Exercise task
Show every line where "scene" occurs.

Provided records
====

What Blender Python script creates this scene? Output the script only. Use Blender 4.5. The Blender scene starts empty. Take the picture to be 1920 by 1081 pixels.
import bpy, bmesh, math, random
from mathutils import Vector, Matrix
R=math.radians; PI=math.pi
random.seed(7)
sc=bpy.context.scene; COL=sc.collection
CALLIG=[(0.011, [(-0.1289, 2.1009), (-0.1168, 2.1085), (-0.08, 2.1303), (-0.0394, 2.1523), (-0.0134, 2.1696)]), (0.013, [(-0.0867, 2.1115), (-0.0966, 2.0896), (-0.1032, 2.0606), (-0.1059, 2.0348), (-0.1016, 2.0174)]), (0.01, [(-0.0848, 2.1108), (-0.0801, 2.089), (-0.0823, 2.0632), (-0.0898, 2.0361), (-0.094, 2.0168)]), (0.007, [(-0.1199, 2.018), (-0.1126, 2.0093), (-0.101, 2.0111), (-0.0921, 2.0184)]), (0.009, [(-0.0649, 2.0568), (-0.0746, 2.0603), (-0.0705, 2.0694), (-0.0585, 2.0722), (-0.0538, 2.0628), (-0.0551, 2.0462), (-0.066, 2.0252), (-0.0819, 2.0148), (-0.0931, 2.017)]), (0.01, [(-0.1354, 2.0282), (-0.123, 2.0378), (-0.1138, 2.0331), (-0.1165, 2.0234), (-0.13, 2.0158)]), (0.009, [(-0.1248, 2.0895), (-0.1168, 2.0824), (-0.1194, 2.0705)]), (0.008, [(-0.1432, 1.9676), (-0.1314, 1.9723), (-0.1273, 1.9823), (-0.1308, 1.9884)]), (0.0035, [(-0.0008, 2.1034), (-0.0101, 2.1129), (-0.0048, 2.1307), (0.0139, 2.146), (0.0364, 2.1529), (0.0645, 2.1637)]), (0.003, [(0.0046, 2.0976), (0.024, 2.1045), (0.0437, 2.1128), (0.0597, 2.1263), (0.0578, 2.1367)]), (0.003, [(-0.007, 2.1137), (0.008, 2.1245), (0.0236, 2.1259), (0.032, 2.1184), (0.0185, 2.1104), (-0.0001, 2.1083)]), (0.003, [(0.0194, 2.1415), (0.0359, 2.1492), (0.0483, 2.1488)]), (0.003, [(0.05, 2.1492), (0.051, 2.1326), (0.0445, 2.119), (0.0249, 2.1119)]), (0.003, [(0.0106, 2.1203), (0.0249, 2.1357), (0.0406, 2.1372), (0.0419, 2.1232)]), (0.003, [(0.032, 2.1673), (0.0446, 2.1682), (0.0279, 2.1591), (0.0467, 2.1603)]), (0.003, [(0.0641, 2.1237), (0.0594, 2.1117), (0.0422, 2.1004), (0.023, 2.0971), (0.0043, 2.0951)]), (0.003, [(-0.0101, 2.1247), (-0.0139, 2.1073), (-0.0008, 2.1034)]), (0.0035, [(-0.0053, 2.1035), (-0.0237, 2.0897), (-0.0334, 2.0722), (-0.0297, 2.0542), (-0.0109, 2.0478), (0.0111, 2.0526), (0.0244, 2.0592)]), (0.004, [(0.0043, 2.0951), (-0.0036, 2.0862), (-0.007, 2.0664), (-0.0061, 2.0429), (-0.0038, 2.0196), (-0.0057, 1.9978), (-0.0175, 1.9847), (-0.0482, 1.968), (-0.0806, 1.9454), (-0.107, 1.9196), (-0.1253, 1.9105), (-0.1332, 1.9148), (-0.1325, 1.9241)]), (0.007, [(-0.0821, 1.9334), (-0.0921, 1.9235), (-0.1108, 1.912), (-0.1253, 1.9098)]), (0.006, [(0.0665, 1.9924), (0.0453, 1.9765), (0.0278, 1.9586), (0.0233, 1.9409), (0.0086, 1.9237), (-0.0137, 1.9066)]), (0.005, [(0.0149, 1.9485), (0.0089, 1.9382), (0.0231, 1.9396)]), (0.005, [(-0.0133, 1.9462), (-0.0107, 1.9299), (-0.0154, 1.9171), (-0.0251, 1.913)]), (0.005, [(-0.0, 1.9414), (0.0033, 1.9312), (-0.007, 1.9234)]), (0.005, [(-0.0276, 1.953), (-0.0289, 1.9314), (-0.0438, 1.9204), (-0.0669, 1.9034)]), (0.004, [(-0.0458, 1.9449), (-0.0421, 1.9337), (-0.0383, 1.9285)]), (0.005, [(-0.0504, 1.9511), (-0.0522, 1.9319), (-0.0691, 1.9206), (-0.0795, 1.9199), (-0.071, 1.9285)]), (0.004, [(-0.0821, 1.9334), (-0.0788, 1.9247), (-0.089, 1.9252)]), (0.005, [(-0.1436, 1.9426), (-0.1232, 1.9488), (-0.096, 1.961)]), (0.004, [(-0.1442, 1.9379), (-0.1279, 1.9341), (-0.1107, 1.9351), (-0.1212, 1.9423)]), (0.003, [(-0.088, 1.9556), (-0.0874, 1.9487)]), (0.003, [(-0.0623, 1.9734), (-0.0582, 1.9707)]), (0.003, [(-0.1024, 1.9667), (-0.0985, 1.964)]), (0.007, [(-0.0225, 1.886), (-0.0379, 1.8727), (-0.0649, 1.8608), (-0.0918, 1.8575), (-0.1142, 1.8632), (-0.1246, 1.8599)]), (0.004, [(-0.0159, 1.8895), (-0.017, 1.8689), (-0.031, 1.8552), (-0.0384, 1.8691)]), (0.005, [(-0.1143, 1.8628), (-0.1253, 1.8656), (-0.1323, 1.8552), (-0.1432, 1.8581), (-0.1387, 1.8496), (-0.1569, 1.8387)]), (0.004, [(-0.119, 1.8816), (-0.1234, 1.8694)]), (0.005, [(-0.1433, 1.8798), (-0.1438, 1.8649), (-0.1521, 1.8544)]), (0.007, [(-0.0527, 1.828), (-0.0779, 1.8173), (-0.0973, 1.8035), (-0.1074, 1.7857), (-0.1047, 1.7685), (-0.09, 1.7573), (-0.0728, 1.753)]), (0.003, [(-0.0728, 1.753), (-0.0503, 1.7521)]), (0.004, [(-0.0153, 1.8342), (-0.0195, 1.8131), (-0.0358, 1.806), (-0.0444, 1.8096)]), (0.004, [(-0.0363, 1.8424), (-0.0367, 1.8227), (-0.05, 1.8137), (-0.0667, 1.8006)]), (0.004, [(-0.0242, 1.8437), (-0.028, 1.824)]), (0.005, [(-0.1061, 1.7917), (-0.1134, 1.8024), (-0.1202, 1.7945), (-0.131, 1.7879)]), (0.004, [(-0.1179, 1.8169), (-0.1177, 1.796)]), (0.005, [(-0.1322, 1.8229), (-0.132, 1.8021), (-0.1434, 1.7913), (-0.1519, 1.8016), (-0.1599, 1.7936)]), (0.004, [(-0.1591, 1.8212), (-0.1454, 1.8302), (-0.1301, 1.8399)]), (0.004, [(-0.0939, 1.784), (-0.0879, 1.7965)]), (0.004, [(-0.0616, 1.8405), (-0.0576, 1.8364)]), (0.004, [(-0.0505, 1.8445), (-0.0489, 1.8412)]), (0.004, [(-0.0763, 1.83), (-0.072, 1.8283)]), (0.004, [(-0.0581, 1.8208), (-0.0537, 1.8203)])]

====

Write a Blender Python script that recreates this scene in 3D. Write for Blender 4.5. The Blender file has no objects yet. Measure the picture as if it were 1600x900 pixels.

====

Answer to this task
What Blender Python script creates this scene? Output the script only. Use Blender 4.5. The Blender scene starts empty. Take the picture to be 1920 by 1081 pixels.
sc=bpy.context.scene; COL=sc.collection
Write a Blender Python script that recreates this scene in 3D. Write for Blender 4.5. The Blender file has no objects yet. Measure the picture as if it were 1600x900 pixels.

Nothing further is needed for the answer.